Sticking to the technicals to gauge today's action, watch XLF at the bell, now at 12.86. Keystone's algo is now watching 12.92, so if XLF moves above 12.92 at the bell, the market bulls will drive the indexes higher, if the 12.92 ceiling holds price down, the bulls got nothing.
If the XLF moves back above 12.92 favoring bulls, then look to copper and volatility to dictate broad market direction today. Use JJC as a copper indicator, watch 46.50, now at 45.35, over a point below, favoring market bears. For volatilty, VIX, watch the 30 level, now at 34.77, comfortably above in the bear camp.
Thus, if XLF jumps upwards, and it looks like it will since the futures are bright currently, JJC and VIX will lead the way. If JJC stays under 46.50 and VIX stays above 30, the market bulls got nothing, the relief rally will simply serve as a countertrend pop. If either JJC moves above 46.50, and/or, if the VIX drops under 30, the market bulls will be returning the indexes to rally mode. Current thinking is that the JJC and VIX should remain bearish but with the European news flow, markets can, and do, change on a dime.

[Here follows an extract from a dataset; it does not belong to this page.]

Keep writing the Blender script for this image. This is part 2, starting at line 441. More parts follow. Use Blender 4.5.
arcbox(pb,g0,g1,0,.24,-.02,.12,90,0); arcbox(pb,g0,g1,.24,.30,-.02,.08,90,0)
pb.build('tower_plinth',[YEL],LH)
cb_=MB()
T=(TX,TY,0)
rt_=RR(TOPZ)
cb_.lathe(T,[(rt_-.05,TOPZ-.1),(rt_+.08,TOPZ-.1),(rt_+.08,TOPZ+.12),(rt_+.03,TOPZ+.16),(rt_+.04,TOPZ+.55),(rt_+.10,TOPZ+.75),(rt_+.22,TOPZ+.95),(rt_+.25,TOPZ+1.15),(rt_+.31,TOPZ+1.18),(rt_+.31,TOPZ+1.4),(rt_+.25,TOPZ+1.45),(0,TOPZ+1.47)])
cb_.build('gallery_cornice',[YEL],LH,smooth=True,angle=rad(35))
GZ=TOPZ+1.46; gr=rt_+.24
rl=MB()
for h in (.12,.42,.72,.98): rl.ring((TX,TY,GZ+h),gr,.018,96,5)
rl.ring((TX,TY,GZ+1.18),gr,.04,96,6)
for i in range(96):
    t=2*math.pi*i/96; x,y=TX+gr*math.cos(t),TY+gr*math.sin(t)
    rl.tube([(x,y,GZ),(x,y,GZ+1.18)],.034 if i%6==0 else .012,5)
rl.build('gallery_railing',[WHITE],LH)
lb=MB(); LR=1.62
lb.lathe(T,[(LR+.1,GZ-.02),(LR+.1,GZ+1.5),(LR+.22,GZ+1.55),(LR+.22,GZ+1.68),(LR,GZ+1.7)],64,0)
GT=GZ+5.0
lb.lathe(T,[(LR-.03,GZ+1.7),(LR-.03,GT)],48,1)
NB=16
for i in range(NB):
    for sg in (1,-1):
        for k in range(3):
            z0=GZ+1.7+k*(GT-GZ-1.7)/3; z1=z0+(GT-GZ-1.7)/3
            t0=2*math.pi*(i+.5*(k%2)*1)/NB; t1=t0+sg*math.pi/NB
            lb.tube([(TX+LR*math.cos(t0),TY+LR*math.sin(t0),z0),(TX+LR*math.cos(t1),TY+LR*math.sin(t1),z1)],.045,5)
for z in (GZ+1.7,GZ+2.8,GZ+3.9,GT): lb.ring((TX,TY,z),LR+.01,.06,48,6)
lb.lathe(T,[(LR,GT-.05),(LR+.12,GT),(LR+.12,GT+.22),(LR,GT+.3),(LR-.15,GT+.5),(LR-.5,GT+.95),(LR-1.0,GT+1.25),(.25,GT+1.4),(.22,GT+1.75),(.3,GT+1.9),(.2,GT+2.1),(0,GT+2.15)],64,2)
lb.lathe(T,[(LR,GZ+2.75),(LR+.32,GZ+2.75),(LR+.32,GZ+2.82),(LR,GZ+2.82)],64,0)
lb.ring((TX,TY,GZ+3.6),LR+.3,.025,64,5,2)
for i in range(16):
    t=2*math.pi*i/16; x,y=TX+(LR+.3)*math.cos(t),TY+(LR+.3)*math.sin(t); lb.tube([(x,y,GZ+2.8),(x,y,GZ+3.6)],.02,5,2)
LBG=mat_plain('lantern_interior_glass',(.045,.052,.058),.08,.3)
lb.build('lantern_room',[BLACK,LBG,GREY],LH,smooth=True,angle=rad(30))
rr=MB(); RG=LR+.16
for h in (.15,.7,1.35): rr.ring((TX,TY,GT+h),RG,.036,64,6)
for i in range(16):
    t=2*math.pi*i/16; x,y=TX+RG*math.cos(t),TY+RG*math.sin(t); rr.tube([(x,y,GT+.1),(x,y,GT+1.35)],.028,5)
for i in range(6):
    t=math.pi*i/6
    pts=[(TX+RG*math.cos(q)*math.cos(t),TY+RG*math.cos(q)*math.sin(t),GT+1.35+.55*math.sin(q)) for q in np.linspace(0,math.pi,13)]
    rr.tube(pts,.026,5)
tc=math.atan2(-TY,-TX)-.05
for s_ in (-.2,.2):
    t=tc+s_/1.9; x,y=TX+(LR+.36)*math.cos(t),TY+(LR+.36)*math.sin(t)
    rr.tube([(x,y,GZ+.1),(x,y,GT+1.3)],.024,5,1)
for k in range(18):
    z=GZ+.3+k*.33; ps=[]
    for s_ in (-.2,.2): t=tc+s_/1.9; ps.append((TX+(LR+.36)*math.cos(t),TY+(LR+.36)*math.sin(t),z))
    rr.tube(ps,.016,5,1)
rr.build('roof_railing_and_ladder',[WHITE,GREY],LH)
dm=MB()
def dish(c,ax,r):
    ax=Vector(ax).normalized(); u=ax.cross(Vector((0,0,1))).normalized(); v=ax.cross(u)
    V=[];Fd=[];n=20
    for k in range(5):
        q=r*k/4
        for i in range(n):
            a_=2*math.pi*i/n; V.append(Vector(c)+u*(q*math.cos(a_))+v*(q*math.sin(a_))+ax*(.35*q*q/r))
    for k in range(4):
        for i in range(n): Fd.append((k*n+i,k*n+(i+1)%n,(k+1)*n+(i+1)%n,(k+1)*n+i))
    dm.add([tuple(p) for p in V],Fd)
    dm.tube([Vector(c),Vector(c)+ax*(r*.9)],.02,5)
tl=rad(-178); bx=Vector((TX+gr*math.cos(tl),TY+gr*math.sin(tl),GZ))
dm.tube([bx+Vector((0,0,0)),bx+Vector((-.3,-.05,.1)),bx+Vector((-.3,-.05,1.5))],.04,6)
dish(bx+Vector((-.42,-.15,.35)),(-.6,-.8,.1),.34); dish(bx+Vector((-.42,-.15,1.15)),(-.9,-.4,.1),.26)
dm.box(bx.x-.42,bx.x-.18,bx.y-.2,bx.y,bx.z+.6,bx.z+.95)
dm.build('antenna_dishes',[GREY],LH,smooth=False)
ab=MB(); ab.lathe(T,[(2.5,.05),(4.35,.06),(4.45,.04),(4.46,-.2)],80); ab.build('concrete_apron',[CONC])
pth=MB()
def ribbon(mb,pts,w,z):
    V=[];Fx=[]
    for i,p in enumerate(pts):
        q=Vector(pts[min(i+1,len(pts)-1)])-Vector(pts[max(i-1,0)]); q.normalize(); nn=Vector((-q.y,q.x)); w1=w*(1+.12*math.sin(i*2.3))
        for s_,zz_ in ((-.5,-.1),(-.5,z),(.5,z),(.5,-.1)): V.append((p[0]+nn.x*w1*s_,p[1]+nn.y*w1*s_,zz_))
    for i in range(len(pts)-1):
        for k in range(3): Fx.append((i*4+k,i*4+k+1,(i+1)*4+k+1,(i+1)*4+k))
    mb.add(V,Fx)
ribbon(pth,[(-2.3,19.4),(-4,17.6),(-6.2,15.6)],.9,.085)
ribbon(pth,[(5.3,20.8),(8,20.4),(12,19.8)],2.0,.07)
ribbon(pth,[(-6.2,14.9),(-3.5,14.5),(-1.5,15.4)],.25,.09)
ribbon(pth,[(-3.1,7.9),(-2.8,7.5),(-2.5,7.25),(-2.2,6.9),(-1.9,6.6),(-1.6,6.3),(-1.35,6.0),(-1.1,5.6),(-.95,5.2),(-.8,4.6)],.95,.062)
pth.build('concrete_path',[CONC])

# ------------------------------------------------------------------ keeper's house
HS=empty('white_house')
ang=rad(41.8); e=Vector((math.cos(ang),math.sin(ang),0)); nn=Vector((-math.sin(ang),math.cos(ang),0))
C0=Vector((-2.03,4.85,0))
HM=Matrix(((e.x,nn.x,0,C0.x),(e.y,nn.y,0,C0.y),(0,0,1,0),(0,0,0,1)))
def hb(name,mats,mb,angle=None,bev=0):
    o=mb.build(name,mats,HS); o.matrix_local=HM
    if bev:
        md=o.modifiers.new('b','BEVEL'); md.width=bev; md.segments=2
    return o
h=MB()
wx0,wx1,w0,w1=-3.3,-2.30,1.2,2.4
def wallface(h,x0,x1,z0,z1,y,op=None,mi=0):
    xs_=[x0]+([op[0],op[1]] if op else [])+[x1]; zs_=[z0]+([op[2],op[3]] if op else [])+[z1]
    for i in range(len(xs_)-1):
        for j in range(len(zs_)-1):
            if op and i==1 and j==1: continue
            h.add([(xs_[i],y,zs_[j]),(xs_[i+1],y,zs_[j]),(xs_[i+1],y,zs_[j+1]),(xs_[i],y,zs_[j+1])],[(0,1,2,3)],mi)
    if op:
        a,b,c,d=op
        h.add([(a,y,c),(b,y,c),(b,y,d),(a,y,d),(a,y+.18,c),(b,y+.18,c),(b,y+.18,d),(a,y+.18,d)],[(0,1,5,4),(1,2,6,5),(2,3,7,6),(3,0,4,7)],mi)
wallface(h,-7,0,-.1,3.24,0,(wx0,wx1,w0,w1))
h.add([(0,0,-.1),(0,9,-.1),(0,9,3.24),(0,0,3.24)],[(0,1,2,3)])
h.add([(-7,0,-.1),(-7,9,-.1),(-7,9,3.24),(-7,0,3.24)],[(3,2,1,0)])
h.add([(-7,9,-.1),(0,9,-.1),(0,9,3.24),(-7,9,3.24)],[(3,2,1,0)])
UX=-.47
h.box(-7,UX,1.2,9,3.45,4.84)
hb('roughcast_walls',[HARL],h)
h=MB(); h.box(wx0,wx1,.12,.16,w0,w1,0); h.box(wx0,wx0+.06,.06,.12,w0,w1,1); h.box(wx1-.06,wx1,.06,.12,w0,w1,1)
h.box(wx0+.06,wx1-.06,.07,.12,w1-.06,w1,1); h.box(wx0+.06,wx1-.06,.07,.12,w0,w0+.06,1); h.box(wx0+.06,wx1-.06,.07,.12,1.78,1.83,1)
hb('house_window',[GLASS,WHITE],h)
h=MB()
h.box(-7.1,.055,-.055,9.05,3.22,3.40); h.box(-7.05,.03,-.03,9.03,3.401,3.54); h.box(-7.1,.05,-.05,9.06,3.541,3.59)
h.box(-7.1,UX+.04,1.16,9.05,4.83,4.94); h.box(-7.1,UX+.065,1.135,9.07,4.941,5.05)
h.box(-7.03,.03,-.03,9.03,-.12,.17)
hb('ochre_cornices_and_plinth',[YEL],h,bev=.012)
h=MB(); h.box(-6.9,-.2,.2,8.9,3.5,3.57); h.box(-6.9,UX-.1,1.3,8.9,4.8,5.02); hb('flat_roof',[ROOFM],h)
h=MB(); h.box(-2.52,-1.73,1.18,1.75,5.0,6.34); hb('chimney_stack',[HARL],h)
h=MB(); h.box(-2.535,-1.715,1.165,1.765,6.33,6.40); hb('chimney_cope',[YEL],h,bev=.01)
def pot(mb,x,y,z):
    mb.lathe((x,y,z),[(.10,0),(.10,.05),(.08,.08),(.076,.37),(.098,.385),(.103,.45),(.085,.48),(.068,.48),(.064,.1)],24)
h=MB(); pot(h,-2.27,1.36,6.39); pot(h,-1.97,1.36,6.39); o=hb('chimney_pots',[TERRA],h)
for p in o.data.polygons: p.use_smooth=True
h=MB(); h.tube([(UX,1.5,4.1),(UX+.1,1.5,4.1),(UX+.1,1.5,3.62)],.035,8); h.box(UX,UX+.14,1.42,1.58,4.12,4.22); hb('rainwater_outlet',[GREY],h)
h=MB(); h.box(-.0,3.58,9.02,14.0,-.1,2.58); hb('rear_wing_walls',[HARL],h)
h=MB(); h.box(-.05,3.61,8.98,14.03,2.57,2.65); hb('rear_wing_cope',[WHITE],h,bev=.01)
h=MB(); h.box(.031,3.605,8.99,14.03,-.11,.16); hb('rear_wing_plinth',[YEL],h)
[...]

The CPC put/call at 1.35 is favorable to a market rally occurring now since it is over 1.2; bearishness increased quickly and this is a contrarian indicator. NYAD printed an intraday low of -2400, closed at -2158, and Monday it was -1900, all are very low numbers consistent with wanting to now see a market bounce although there is a little wiggle room to go lower before a bounce would occur. NYUD is at -1168, the early October market bounce occurred from -1400, so this area favors a market bounce. TRIN printed two closes the last two days at 2.9-ish, which represents strong selling, so this is agreeable to a snap back rally as well.
Keystone's SPX:VIX Ratio Indicator fell under 35 yesterday to verify the large down side move that occurred. At the final print, in the final minute, however, the ratio popped from 34 to up over 35 by four pennies, final print is 35.04. Thus, if the ratio stays above 35, the market bulls are happy, below 35 and the bears rule.
Recently, countertrend moves have occurred in a shortened time frame. Instead of the countertrend move occurring for a day or three, in this wild market environment, subject to any news any minute, the countertrend moves have only been half day events. Thus, the short term indicators mentioned are agreeable to see a snap back rally but we will see if it lasts the day, or if the pop collapses as Chairman Bernanke takes his seat at the Desk Conference this afternoon.
Futures show the Nasdaq percentage up less than the S&P percentage at this writing hinting that the up move will not have legs today. As described above, watch XLF 12.92 to get your bearings. Then watch JJC 46.50 and VIX 30 to gauge the strength of any up move. Watch the SPX:VIX ratio to see what side of 35 it favors. These tools are all you need to know to determine broad market direction today.